Мы вышли на улицу, прошли мимо дома, дядя Коля шел молча. Наконец, свернули на тропу в сторону от писательской постройки. И тут он сказал, будто продолжал разговор: «Сегодня был съезд правления секретариата. Поэтому я тебя и позвал. Ты только не подумай, что тебя в секретари приглашают. До этого тебе далеко. Мы обсуждали литературу молодых, и все хором говорили, что у молодых нет никаких умственных запросов и философских рассуждений. Верченко сказал, что готов помочь публикации любого интеллектуального текста. Кто может назвать такой?» – спросил он. Извини, но я назвал твои «Два дома». Он вдруг кивнул и сказал: «Я слышал». Дядя Коля вдруг искоса посмотрел на мня: «Откуда он слышал? Ты ему что-нибудь говорил?» Я чуть не подскочил: «Да вы что? Я и про Верченко первый раз слышу». «Ну ты наив… Ты и вправду ничего не знаешь?» Я даже руками всплеснул: «Да вы что, Николай Семенович!» Он довольно улыбнулся и сказал: «Это хорошо, потому что без присмотра недобра очень много. Верченко в Союзе на должности человека, который присматривает. Мы всю жизнь под присмотром. Мы всегда дети. Можно ли дать детям жить по своему хотению? Натворят ведь черт-те что. Я сказал про твою бабушку, что она член партии с 1903 г., ни в каких группировках замешана не была, всегда придерживалась линии партии. И что ты из настоящей советской семьи, что я с твоим отцом еще с Дворца пионеров дружу, что твой отец Карл в партию во время войны вступил, что служил он в элитных частях АДД.
А Верченко спрашивает тогда: «Знаем мы таких, вроде Литвинова. Зачем же он с американцами крутится. Он же филолог, я выяснял. Секретов вроде никаких не знает, передать ему туда нечего? Может, антисоветчину какую пишет? И прославиться там хочет? Как думаешь?» Я ему возражаю: «Не думаю. Я читал, что он пишет. Ничего похожего. Я за него отвечаю. Слово коммуниста». «Ну смотри, – говорит, – понимаешь, какую ответственность на себя берешь? Ты-то ведь член партии?» «Тоже во время войны вступил». Верченко мне руку на плечо положил и говорит: «Ну что ж, мы с тобой два коммуниста, берем его на свою ответственность. Согласен?»
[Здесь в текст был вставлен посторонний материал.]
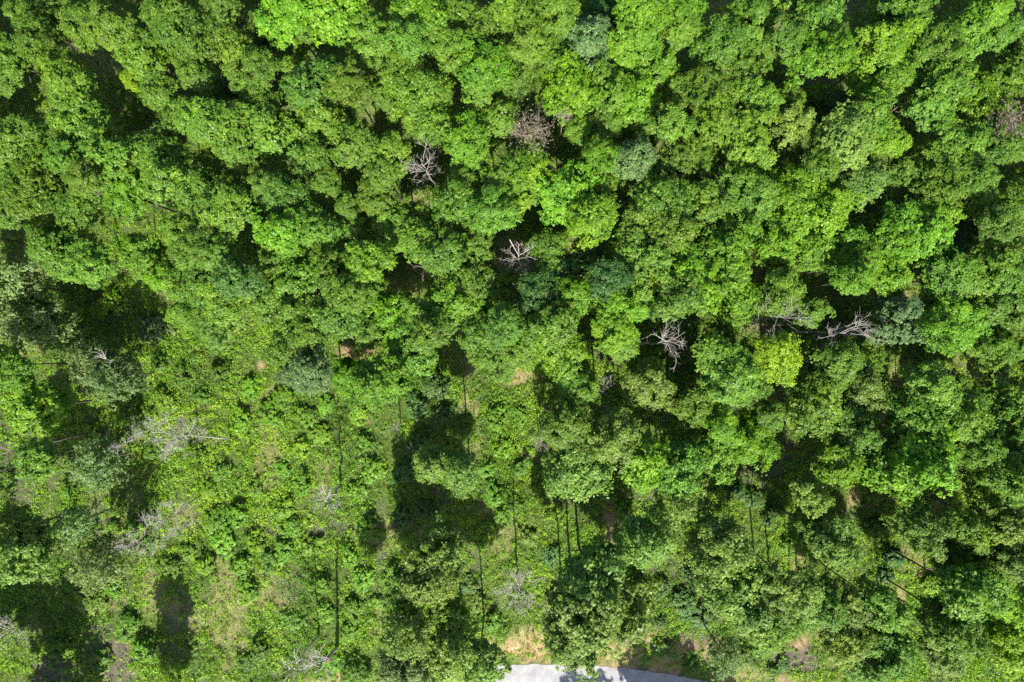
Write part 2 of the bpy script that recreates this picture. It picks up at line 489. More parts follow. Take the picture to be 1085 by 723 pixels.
# shrubs and saplings of the undergrowth: x y radius tone
SHRUBS = """
218 67 5 l;113 322 17 l;160 350 20 g;103 330 12 b;92 462 16 l;117 505 14 l
72 520 12 b;60 690 18 b;95 640 18 m;135 662 17 b;150 690 18 b;105 700 14 m;118 620 14 b;178 600 13 m;200 585 12 m;218 600 16 b
235 575 15 b;255 600 14 b;225 555 14 b;250 545 16 b;270 575 14 b;285 595 12 m;262 625 14 b;300 585 14 b;310 560 13 b;330 580 14 b
300 540 14 b;320 515 14 b;270 520 13 m;285 440 15 b;255 445 14 b;262 410 14 b;232 395 14 m;300 420 14 b;322 440 13 b;340 460 13 l
318 475 13 l;300 500 10 b;345 430 12 b;380 440 12 l;385 470 13 b;395 500 13 b;378 520 12 b;390 560 13 b;370 590 13 b;385 615 13 b
340 620 13 b;345 650 12 b;375 645 13 b;310 660 12 m;275 690 13 m;260 705 13 m;200 690 12 m;215 420 11 m;190 400 13 m;170 385 12 m
175 425 14 m;150 440 13 m;130 470 12 l;160 480 11 m;205 480 12 b;220 520 11 b;235 500 10 m;140 560 12 b;120 560 10 m;155 575 11 b
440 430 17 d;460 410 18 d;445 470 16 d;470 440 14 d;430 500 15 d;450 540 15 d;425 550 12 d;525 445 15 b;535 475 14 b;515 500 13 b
525 525 15 b;530 550 13 b;550 440 11 b;552 495 12 m;545 535 11 m;560 570 11 m;640 520 14 b;660 540 13 b;700 550 13 b;670 505 12 b
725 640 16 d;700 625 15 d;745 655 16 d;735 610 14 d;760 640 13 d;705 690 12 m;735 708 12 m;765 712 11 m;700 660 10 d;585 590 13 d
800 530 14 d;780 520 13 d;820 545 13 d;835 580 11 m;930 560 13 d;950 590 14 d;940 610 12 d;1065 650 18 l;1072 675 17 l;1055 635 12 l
1068 700 12 m;985 620 12 l;975 640 9 b;865 345 14 d;880 335 13 d;840 355 13 b;745 350 12 m;735 375 11 m;1020 410 13 m;1060 400 12 m
830 705 10 d;820 712 9 m;790 700 13 p;810 690 11 b;520 660 13 b;505 640 13 m;495 620 11 d;370 670 11 b;355 705 12 b;400 640 9 l
"""


def parse(s):
    out = []
    for it in s.replace('\n', ';').split(';'):
        w = it.split()
        if w:
            out.append((float(w[0]), float(w[1]), float(w[2]), w[3], w[4] if len(w) > 4 else ''))
    return out


TREES, SHRUBS = parse(TREES), parse(SHRUBS)
TREES = [(x, y, r, 'p' if (y > 545 and t == 'm' and (x * 7 + y * 3) % 10 < 6) else t, f) for (x, y, r, t, f) in TREES]  # many lower trees turned pale: the glare on their leaves put into the colour

TONE = {                                    # leaf colours by tone; pale stands in for leaf glare on many lower trees
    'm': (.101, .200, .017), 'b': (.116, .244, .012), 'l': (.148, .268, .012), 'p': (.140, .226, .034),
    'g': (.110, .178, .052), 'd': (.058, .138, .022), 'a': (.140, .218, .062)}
TWORD = {'m': 'mid-green', 'b': 'bright-green', 'l': 'lime-green', 'p': 'pale-green', 'g': 'grey-green', 'd': 'dark-green'}

small = sorted((t for t in TREES if t[4] == '' and t[2] < 20), key=lambda t: t[2])[:max(0, len(TREES) - 305)]
INFILL = [t for t in small if (t[0], t[1]) != (858, 526)]
TREES = [t for t in TREES if t not in INFILL]

# landmarks that anyone can find in the picture
MARKS = {
    'the pinkish-brown dying crown': (563, 138), 'the grey twiggy snag': (447, 173), 'the forked white snag': (553, 285),
    'the fan-shaped white snag': (715, 358), 'the wide bare snag': (830, 333), 'the swept-back bare snag': (902, 352),
    'the long leaning white trunk': (200, 459), 'the silvery leaning twigs': (180, 547), 'the star-shaped white snag': (350, 526),
    'the orange-broken snag': (336, 692), 'the edge-cut pinkish twigs': (8, 480), 'the starry grey snag': (10, 668),
    'the roadside bare crown': (548, 632), 'the small twig ball': (641, 408), 'the cross-shaped brown snag': (309, 108),
    'the brown stump in shade': (952, 114), 'the grey half-dead crown': (1072, 128), 'the white broken branch': (112, 381),
    'the corner fallen branches': (1072, 703), 'the gravel road': (620, 714), 'the yellow-lime sapling': (148, 85),
    'the lime sprig': (319, 51), 'the dark smoky crown': (622, 45), 'the lone round tree': (37, 433),
    'the round pale crown': (687, 410), 'the small flat crown': (858, 526), 'the smooth grey-green crown': (953, 338),
    'the lime edge thicket': (1068, 660), "the photo's upper-left corner": (0, 0), "the photo's upper-right corner": (1085, 0),
    'the black upper-left gap': (30, 108), 'the bare soil patch': (845, 704), 'the straw-coloured patch': (238, 658),
}
OWN = {
    (622, 45): 'dark smoky grey-green tree with feathery crown among brighter trees near the top',
    (37, 433): 'lone round bright-green tree standing apart over the shaded left edge',
    (687, 410): 'round pale-green domed tree standing clear beside the small ball of grey twigs',
    (858, 526): 'small flat pale crown alone over the dark shadow below the big bright trees',
    (953, 338): 'smooth grey-green round tree touching the tips of the swept-back bare snag',
}
OWN.update({
    (142, 86): 'yellow-lime sapling glowing in the dark gap among the upper-left trees',
    (157, 79): 'smaller yellow-lime sapling touching the glowing sapling in the upper-left gap',
    (319, 51): 'tiny lime sprig of a tree alone in dark shade near the top',
    (1075, 684): 'lowest of the vivid lime young trees in the thicket by the right edge',
    (1056, 630): 'smallest and topmost lime young tree in the thicket by the right edge',
})
OWN[(1066, 652)] = 'broadest of the vivid lime young trees in the thicket by the right edge'
OWN_SHRUB = {
    (1065, 650): 'upper clump of the vivid lime thicket by the right edge',
    (1072, 675): 'lower clump of the vivid lime thicket by the right edge',
}
ORD = ['first', 'second', 'third', 'fourth', 'fifth', 'sixth', 'seventh', 'eighth', 'ninth', 'tenth', 'eleventh', 'twelfth']
DIRS = ['right of', 'up-right of', 'above', 'up-left of', 'left of', 'down-left of', 'below', 'down-right of']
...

Конечно, согласен, говорю.
«Но откуда у него американские связи, постарайся узнать. А так пусть печатают книгу. Я им скажу, кому надо. Вот тебе и вся история. Не мог тебе не рассказать».
Он вдруг как-то искоса глянул на меня: «А откуда американы? Приятели жены? Говорят, она больно много болтает, разговорчива слишком. Ты ей скажи, чтобы выбирала, с кем откровенничать можно, а с кем не очень».
«Скажу, конечно. Но жена здесь ни при чем. Я все же дома хозяин». Он усмехнулся: «Ну тогда оба язык не распускайте. Ладно, дуй домой, а то небось жена беспокоится, куда пропал».
Я снова сказал: «Спасибо!»
Он махнул рукой, как бы указывая мне путь к троллейбусу и метро: «Не за что. А книга твоя пойдет».
Она пошла и после чудовищной правки контрольного редактора вышла в 1985 г., в аккурат когда мне исполнилось сорок лет. Поздновато, конечно, для молодого писателя. Десять лет провалялась по редакциям и издательствам. Но, как говорил Карл Мангейм, в тоталитарном (или подобном тоталитарному) обществе человек чувствует себя до старости ребенком, которого начальник ведет по правильному пути. А ребенок должен испытывать только чувство благодарности.
28. Герой «случайного семейства»
(О жизни и прозе Владимира Кормера)
В романе «Подросток» Достоевский назвал себя художником «случайного семейства», в котором отсутствуют «родовое предание и красивые законченные формы». Зато, полагал писатель, они есть в устоявшемся культурном слое «средневысшего» дворянства – именно о нем и думал Пушкин, замысливая свои «преданья русского семейства». Первый роман Владимира Кормера (29.01.1939 – 23.11.1986) называется «Предания случайного семейства» (1970). Итак, в первом же своем романе он смело сопрягает две темы, два символа русской культуры, давая две скрытые цитаты – пушкинские «предания» (это как о чем-то устоявшемся) и достоевское «случайное семейство». Сразу – этим заглавием – он вводит свое творчество в контекст русской классики. И тем самым показывает, на каком поле собирается играть.